There is a certain predictability of the criticisms and compliments of the report thus far: institutional v. individual momentum, people with means v. struggling artists, galleries v. the museum/classroom without walls, and local artists v. international artists. As a practicing artist, these are all too familiar crevasses of mind that we fall into over time (and it’s not unique to Dallas-Fort Worth). And we have the antidote with us at all times, but we forget. We imagine outside forces are controlling opportunities, and withheld opportunities are making our lives hell (which is, by the way, partially true). The reality is that creative imagination waits for no one; it is an activity that does not depend on a phone call, commission or favorable critique in the MSM to make experimentation and innovation happen (though it is certainly true those things can help pay for electricity or a dental bill which makes a studio space and one’s mouth a little less sufferable). The bottom line is that when many economies become intertwined in the business of making art, art making becomes a business of selling art (“art expertise,” catalogues, Tutty Bears and any number of ancillary items).

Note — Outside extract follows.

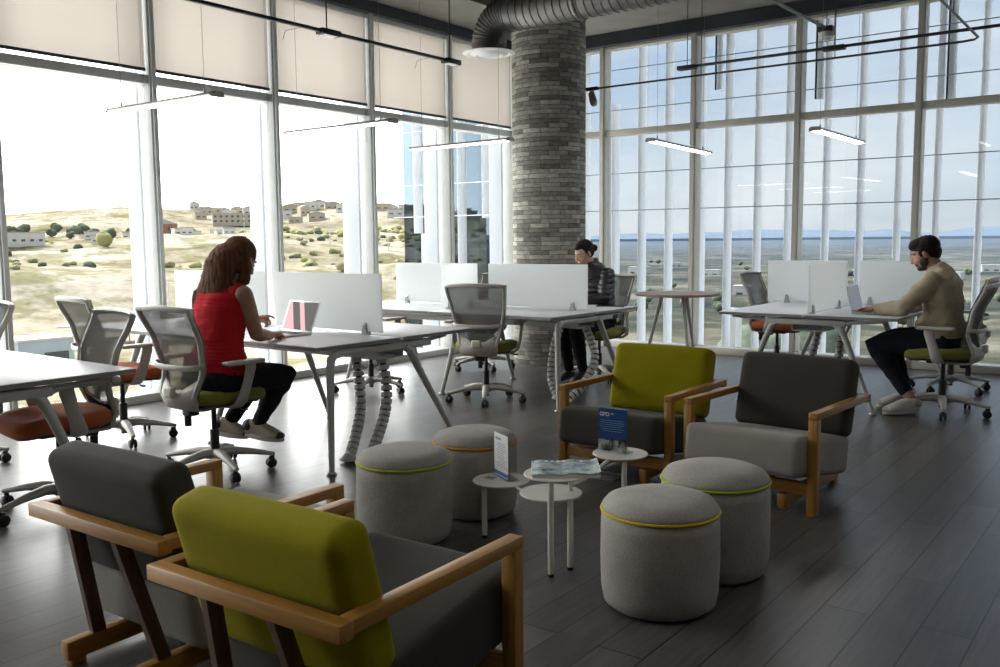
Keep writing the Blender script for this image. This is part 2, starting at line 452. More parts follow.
# roller blinds, one per left bay, drawn down over the upper panes
for k in range(5, len(YM)):
    y0 = YM[k]; y1 = (YM[k+1] if k+1 < len(YM) else YR-.05)
    w = y1-y0-.09; yc = (y0+y1)/2
    names = ['beige roller blind just left of the picture edge, beside the near desk',
             'first beige roller blind from the left, a lamp wire crossing its right part',
             'second beige roller blind from the left, crossed at its top by the black track',
             'third beige roller blind from the left, behind the first black feed box',
             'fourth beige roller blind from the left, left of the round ceiling diffuser',
             'narrow beige roller blind beside the stone column, behind the ceiling diffuser',
             'narrow beige roller blind in the corner bay, hidden by the column']
    t = thing('roller_blind', names[k-5], 'blind', (XL-.035, yc, 3.66), 0, 'roller blinds on the left window wall')
    g = MB(); g.grid([[(0, -w/2+w*i/8, -.01-.90*j/6) for i in range(9)] for j in range(7)]); g.build('fabric', 'blind', t)
    g = MB(); g.tube([(0, -w/2, -.905), (0, w/2, -.905)], (.010, .014), 10); g.build('bottom_rail', 'dark_beam', t)
    g = MB(); g.tube([(-.01, -w/2, 0), (-.01, w/2, 0)], .028, 16); g.build('roller', 'alu', t)
    g = MB(); g.tube([(.02, w/2-.03, -.02), (.022, w/2-.03, -1.3), (.022, w/2-.045, -1.3), (.02, w/2-.045, -.02)], .0015, 6); g.build('pull_cord', 'wire', t)

# ------------------------------------------------------------------ outside the glass
fx = [-9.2, -8.75, -8.35, -7.9, -7.5, -7.1, -6.7, -6.25, -5.816, -5.435, -5.069, -4.64, -4.304, -3.945, -3.59, -3.173, -2.807, -2.428, -2.057, -1.659, -1.26, -.86, -.46, -.06, .34, .74, 1.14, 1.54, 1.94, 2.34, 2.74]
fpos = {0: 'left of all, on the free glass wing', }
for i, x in enumerate(fx):
    z0, z1 = -4.0, 9.0
    if i in (0,): z0 = 1.45
    if i in (3,): z0 = 1.65
    if i in (5,): z0 = 2.1
    if abs(x+5.816) < .01: z1 = 3.02
    m = MB()
    ring = [(x+.033*math.cos(a), 10.12+.095*math.sin(a)) for a in [2*PI*q/20 for q in range(20)]]
    m.loft([[(p[0], p[1], z0) for p in ring], [(p[0], p[1], z1) for p in ring]])
    o = m.build('sun_fin', 'fin')
    if x < -6.9: lab = ['white vertical fin on the far left edge of the blue glass wing', 'second white vertical fin on the blue glass wing', 'third white vertical fin on the blue glass wing', 'fourth white vertical fin on the blue glass wing', 'fifth white vertical fin on the blue glass wing', 'white vertical fin on the blue glass wing nearest the corner'][i]; grp = 'fins on the blue glass wing'
    elif i >= 20: lab = 'white vertical fin outside the right window wall, beyond the seated man'; grp = 'fins outside the right window wall'
    else: lab = 'white vertical fin standing outside the right window wall'; grp = 'fins outside the right window wall between column and man'
    if i < 6 or i >= 6: tag(o, lab, 'fin', grp)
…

If the report points out anything we think we didn’t already know, it is that we live in a geography of vastness combined with very peculiar proxemics.That is what outsiders can bring to the equation that we can’t see even though it is right in front of us. We are socially challenged because of the peculiar proxemics (or vice versa). It is not for one individual, nor an outside collective, to say what all that involves. It would, though, make for an interesting discussion out in the open without declared moderators or institutional guidance or even an agenda of any kind. It is worth contemplating why the report angers us or makes us think that the ideas contained within it are going to change things for the better.